15. The display apparatus of claim 5,

wherein each of the plurality of sub-pixels comprises a first light emission area and a second light emission area spaced apart from each other in the first direction, and

wherein the first light blocking member or the second light blocking member is disposed between the first light emission area and the second emission area.

16. The display apparatus of claim 15, further comprising:

a bank disposed between the first light emission area and the second light emission area,

wherein a width of the first light blocking member or the second light blocking member between the first light emission area and the second emission area is either equal to or wider than a width of the bank.

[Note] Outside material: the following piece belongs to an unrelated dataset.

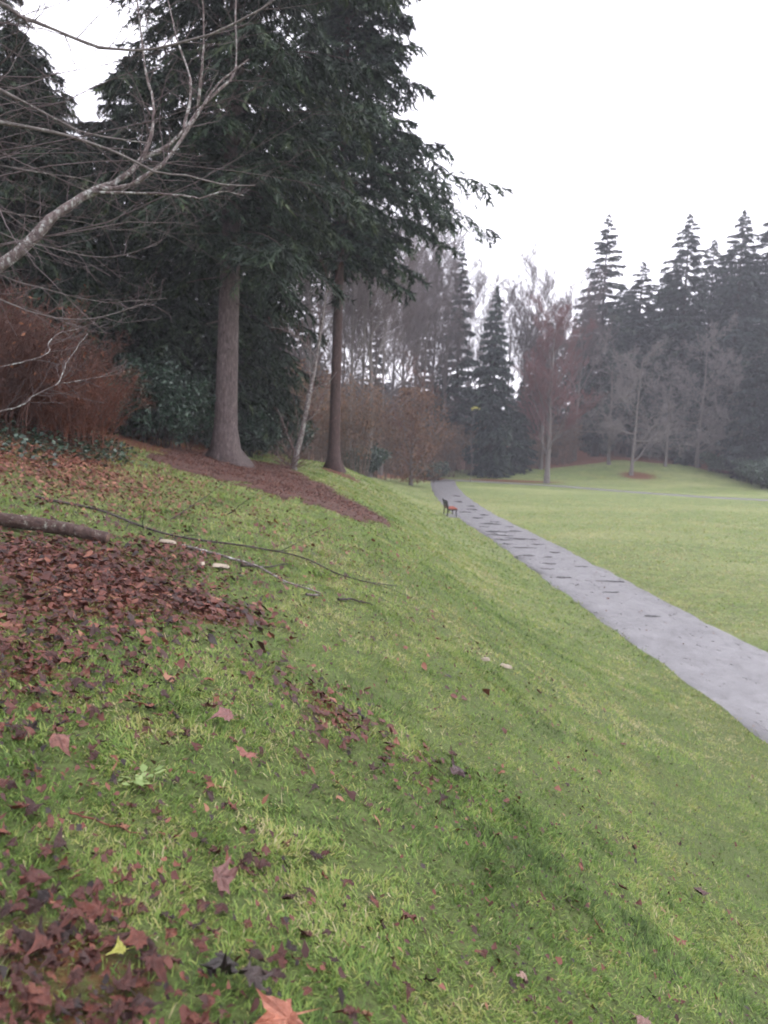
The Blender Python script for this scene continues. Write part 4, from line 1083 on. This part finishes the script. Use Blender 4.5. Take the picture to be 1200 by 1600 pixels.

17. The display apparatus of claim 15, further comprising:

a black matrix disposed between the plurality of sub-pixels,

wherein the black matrix is not disposed between the first emission area and the second emission area.

18. The display apparatus of claim 17,

wherein the second sub-pixel is a white sub-pixel, and

wherein the black matrix is not disposed between the second sub-pixel and the transmissive area.

19. The display apparatus of claim 18, wherein the black matrix partially overlaps each of the first light blocking member and/or the second light blocking member.

20. The display apparatus of claim 1,

wherein each of the plurality of sub-pixels comprises a pixel electrode disposed over the plurality of wirings, and

wherein the plurality of light blocking members is disposed between the pixel electrode and the plurality of wirings in a thickness direction of the display apparatus.

21. The display apparatus of claim 20,

wherein the plurality of light blocking members partially overlaps the pixel electrode.

22. The display apparatus of claim 20,

wherein the plurality of light blocking members overlaps a gap between the plurality of wirings and a gap between the plurality of wirings and the pixel electrode.

23. The display apparatus of claim 5,

wherein a part of the plurality of sub-pixels comprises a color filter, and

wherein each of the first light blocking member and the second light blocking member partially overlaps the color filter.

24. The display apparatus of claim 5,

wherein the display apparatus further comprises a bank covering an edge of the pixel electrode,

wherein each of the first light blocking member and the second light blocking member further protrudes to the center portion of the pixel electrode than the bank.

25. The display apparatus of one of claim 5,

wherein the substrate comprises a non-display area surrounding the plurality of pixels,

wherein the non-display area comprises a pad portion for driving the plurality of pixels,

wherein each of the light blocking member and the second light blocking member is provided in metal,

wherein the first light blocking member is directly connected to the pad portion, and

wherein the second light blocking member is directly connected to the pad portion.

26. The display apparatus of one of claim 25,

wherein the fourth sub-pixel comprises a color filter, and

wherein the second light blocking member protrudes a second distance from the color filter toward the transmissive area.

27. A display apparatus comprising:

a substrate provided with a plurality of pixels each having a plurality of sub-pixels;

a non-light emission area provided to be disposed between the plurality of sub-pixels, on the substrate;

a plurality of wirings disposed in the non-light emission area; and

a pixel power line and a common power line spaced apart from the pixel power line, both disposed in the non-light emission area,

wherein the pixel power line and the common power line overlap a gap between the plurality of wirings.

28. The display apparatus of one of claim 27,

wherein the pixel power line and the common power line are disposed between the pixel electrode and the plurality of wirings in a thickness direction of the display apparatus.

29. The display apparatus of one of claim 27,

wherein the pixel power line and the common power line further overlap a gap between the plurality of wirings and the pixel electrode.